Angesichts der Gefahr, die von diesem Konflikt für Europa ausgeht, würde man denken, dass sich die EU-Staaten vielleicht irgendwie daran hätten beteiligen sollen, das Chemiewaffenverbot zumindest in der eigenen Nachbarschaft durchzusetzen und weiterführende Konzepte zu entwickeln, wie der Bürgerkrieg beigelegt werden könnte. Doch davon ist nichts zu sehen.
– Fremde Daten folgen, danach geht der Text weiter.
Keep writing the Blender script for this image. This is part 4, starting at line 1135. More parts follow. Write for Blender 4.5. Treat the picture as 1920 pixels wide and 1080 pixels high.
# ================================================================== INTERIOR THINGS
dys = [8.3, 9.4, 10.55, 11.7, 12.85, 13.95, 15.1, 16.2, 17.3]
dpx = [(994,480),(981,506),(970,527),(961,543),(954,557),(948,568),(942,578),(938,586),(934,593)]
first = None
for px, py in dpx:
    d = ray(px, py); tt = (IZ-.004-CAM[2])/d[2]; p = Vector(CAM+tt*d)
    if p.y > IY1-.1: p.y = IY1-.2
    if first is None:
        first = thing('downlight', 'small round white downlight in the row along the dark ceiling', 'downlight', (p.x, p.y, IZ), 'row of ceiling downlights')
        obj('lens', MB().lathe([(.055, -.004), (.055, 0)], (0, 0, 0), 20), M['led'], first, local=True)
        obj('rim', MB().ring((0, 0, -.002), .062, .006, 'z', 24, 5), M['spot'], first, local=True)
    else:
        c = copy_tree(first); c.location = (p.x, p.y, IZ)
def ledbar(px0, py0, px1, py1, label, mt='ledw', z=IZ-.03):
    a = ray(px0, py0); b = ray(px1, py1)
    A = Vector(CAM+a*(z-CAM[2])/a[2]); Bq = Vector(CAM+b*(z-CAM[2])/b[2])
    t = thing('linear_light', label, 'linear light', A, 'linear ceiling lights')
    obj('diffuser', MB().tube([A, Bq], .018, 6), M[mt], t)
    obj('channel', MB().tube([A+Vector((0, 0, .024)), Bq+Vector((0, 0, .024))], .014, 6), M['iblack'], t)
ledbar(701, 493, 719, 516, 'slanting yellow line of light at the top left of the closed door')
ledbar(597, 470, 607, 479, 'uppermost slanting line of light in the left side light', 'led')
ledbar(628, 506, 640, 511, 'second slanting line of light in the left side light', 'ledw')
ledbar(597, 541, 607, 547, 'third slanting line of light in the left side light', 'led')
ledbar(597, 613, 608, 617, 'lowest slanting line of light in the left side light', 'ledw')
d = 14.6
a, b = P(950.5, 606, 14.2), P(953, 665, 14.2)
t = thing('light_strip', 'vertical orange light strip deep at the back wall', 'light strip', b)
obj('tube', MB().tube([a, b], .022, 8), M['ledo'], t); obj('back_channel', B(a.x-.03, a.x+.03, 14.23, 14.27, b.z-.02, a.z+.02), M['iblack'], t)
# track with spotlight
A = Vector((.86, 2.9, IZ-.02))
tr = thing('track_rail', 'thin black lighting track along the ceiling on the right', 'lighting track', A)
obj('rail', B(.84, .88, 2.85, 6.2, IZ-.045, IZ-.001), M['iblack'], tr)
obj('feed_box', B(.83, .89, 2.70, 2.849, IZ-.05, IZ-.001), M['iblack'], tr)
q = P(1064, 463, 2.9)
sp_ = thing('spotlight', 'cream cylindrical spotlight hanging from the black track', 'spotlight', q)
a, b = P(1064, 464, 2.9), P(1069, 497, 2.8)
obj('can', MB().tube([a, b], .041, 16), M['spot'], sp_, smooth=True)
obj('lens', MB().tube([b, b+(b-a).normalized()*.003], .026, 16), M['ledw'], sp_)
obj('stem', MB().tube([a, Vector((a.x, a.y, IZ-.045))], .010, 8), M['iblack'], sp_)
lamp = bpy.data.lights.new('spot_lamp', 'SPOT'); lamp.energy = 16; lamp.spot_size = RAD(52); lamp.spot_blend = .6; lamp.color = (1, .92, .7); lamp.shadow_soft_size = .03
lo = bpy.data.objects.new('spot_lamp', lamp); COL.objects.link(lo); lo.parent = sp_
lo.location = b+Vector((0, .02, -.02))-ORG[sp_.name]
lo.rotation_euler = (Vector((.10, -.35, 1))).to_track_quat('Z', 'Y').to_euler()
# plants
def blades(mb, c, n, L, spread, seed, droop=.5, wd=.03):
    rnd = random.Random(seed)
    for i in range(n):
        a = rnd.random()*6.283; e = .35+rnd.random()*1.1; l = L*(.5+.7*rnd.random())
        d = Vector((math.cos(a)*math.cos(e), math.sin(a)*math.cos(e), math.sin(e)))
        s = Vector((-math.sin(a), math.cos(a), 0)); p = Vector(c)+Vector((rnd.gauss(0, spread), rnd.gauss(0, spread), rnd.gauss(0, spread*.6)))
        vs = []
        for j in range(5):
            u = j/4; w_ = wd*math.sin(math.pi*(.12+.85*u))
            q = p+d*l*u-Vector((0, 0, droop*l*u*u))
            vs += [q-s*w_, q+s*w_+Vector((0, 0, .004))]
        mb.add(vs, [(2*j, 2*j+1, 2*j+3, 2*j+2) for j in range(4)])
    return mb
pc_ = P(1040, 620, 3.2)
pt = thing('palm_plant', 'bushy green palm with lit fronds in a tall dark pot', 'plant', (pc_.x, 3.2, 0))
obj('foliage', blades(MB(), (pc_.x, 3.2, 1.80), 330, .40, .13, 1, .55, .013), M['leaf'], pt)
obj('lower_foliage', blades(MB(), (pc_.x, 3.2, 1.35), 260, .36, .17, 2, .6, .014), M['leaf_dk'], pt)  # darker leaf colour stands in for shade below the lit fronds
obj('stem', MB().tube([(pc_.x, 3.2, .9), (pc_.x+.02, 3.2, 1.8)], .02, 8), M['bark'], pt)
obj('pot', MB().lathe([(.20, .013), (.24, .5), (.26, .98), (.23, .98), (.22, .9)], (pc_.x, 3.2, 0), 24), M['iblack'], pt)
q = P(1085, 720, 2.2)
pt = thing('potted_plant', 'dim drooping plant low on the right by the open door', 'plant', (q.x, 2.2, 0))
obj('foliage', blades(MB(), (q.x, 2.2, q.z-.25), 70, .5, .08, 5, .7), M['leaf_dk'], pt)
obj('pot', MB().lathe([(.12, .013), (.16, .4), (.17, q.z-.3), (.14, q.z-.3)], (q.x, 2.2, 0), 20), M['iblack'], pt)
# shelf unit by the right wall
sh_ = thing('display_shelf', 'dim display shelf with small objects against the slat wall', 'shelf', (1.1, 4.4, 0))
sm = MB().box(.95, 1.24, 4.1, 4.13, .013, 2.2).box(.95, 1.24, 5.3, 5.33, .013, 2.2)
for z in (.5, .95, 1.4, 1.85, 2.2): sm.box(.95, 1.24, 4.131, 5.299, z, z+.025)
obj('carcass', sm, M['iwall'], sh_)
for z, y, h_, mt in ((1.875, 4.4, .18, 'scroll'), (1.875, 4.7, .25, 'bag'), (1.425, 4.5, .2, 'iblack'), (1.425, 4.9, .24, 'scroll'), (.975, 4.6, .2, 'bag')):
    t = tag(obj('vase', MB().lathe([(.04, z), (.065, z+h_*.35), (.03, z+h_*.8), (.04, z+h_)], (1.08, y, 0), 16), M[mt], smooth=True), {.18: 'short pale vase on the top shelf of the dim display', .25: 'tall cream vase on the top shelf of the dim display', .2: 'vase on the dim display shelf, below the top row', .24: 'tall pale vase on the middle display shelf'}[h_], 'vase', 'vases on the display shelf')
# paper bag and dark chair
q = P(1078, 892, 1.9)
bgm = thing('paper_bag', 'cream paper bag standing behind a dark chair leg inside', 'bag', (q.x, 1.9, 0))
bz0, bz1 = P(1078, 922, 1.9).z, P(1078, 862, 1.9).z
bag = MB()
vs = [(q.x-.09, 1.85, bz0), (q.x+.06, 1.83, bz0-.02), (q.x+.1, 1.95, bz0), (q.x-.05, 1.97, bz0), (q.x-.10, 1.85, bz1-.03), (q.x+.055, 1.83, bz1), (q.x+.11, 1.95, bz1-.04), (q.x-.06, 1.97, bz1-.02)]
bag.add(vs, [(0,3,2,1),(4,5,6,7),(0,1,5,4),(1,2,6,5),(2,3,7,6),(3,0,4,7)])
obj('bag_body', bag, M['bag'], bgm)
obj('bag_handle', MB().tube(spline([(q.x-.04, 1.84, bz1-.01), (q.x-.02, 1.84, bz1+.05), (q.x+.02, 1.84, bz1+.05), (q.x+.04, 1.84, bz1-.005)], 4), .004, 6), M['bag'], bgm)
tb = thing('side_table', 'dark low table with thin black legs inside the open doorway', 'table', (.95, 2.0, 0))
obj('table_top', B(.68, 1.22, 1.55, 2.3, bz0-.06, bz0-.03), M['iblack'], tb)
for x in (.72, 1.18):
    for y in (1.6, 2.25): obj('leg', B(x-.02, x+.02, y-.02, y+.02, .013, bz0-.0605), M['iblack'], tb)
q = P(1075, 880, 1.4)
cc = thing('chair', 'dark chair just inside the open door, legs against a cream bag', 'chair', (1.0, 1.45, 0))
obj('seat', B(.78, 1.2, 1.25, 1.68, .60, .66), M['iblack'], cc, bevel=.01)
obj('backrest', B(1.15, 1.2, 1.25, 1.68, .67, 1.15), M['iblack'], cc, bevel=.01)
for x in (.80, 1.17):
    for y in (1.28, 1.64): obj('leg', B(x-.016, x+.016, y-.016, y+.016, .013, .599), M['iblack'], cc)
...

Europas Führungsmacht Deutschland stiehlt sich wie fast alle anderen aus der Verantwortung und überlässt den einzigen beiden Ländern Europas, die überhaupt noch über globalen Gestaltungsehrgeiz verfügen, das Feld. (Clemens Wergin, Welt 14.4.18)
Gibt es eine solche Verantwortung überhaupt? Sind die amerikanischen Raketenangriffe humanitäre Aktionen?
 
 

Kommentar von Theodor Ickler, verfaßt am 15.04.2018 um 06.18 Uhr  
Adresse: http://www.sprachforschung.org/ickler/index.php?show=news&id=1444#38500

Zum bemerkenswerten Begriff des "globalen Gestaltungsehrgeizes":

„Wir waren uns einig, dass es sowohl richtig als auch rechtens war, gemeinsam mit unseren engsten Verbündeten militärisch zu handeln, um menschliches Leid zu lindern, indem wir die syrischen Kapazitäten auf dem Gebiet chemischer Waffen schwächen und deren Einsatz verhindern. Es ging nicht darum, in den Bürgerkrieg einzugreifen und es ging auch nicht um einen Regierungswechsel“, sagte May.